Thursday, March 16, 2006

Lovin was once a bright light at airport
DIA veteran says his career tanked after cooperating in audit
By Alan Gathright
The Denver (CO) Rocky Mountain News 


Mark Lovin was the poster boy for the kind of manager that made Denver
International Airport one of the nation's superstar airports.

The airport newsletter features snapshots of the deputy operations manager
hitting a golf ball on DIA's new 16,000-foot runway - the longest commercial
airstrip in North America - for a TV show touting the Denver area as a
premier golf destination. 

The newsletter also features a shot of him and airport co-managers Turner
West and Vicki Braunagel hoisting Business Traveler magazine's award naming
DIA one of the country's top airports for business fliers. 

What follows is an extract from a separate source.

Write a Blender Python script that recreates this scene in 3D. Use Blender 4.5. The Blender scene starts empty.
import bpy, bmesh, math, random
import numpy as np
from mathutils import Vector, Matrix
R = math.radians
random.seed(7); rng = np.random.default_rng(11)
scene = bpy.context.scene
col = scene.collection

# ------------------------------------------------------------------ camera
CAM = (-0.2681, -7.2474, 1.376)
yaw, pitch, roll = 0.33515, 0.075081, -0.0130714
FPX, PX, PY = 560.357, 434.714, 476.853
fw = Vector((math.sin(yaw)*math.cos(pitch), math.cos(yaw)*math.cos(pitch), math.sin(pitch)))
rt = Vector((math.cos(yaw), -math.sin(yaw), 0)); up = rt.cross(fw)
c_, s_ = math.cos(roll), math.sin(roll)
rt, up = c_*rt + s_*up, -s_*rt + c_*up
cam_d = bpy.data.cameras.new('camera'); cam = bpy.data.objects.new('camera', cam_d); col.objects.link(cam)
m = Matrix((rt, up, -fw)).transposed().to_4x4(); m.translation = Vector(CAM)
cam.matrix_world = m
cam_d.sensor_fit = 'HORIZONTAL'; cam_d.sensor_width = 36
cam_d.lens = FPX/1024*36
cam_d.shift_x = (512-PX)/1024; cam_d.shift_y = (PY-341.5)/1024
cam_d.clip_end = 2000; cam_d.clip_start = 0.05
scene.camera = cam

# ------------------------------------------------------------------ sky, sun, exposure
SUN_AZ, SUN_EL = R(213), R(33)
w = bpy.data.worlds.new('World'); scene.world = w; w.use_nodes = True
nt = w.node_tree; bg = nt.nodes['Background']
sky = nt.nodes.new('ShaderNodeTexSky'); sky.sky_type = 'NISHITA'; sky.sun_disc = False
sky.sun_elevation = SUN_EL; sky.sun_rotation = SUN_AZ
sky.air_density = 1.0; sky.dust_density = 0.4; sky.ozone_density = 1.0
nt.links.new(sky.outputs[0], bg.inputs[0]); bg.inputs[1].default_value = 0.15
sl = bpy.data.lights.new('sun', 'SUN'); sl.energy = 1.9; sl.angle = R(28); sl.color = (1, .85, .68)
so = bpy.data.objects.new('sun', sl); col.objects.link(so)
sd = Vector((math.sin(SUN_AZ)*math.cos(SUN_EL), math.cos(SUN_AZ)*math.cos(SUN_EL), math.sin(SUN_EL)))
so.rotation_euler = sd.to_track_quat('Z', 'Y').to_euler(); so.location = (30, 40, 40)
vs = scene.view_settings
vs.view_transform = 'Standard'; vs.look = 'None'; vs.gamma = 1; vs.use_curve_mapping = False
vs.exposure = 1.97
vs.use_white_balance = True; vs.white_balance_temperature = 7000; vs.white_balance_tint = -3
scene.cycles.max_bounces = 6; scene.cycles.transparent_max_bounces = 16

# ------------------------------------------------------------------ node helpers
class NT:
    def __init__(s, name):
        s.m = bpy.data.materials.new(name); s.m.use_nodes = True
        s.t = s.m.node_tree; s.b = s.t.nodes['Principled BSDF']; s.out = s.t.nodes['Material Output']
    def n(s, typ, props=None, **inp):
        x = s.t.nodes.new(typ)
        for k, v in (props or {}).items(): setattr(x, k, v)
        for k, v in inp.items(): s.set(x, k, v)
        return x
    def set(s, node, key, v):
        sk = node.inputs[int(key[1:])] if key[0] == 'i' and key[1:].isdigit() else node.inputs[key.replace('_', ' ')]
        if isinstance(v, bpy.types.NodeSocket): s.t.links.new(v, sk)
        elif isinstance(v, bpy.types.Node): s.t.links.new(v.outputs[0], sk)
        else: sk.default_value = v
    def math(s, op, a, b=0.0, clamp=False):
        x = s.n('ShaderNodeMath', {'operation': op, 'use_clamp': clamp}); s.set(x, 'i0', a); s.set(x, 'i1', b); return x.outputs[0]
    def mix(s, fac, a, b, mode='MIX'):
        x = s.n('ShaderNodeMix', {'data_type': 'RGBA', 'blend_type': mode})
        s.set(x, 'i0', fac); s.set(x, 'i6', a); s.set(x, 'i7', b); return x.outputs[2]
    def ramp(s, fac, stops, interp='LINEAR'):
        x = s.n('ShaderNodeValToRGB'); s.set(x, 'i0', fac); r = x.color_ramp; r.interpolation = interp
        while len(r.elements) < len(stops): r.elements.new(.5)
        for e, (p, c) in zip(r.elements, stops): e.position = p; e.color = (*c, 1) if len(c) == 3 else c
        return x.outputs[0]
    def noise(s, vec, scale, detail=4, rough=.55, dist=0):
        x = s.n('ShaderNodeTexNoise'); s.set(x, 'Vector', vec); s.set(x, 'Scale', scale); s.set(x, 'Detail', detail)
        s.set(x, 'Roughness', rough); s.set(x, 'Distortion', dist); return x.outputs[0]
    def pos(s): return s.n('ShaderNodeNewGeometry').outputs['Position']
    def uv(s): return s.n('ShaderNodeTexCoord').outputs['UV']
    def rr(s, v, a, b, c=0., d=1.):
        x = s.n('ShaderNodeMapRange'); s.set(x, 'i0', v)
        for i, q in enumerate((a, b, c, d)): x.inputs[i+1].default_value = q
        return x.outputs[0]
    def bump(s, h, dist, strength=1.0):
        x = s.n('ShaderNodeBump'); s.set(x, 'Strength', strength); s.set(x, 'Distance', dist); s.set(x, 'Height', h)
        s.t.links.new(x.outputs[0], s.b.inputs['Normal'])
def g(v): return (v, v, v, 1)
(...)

He boasted a stack of awards for "excellence in budgeting" and "outstanding
work performance" on the United and Frontier airlines expansion at DIA. 

But Lovin said his high-flying 19-year career at DIA nose-dived in January
as the release of a city auditor's report loomed, implicating him and 39
other employees in a scheme to file bogus timecards and vacation and sick
leave requests. 

Now Lovin may have to repay nearly $29,000 for "absences from work" for
allegedly taking 84 work days off without approval, according to the
auditor's report. 

He's also accused of receiving another $1,086 in improper reimbursement for
his city vehicle. 

Lovin resigned last week after filing an unsuccessful appeal last month
accusing West and Braunagel of demoting him in retaliation for cooperating
with DIA's internal audit about the timecard scandal that embarrassed the
top brass. 

Lovin said in a March 8 letter to airport bosses that they were wrongly
punishing him for running the "comp time" program in "an open and honest
manner" that he says has existed airportwide for three decades. 

He claims Braunagel said: "The problem with ops (the operations division) is
you guys kept track of it," Lovin wrote, referring to the comp time system
banned in 2003. 

DIA officials maintain there's no truth to the ex-manager's accusations.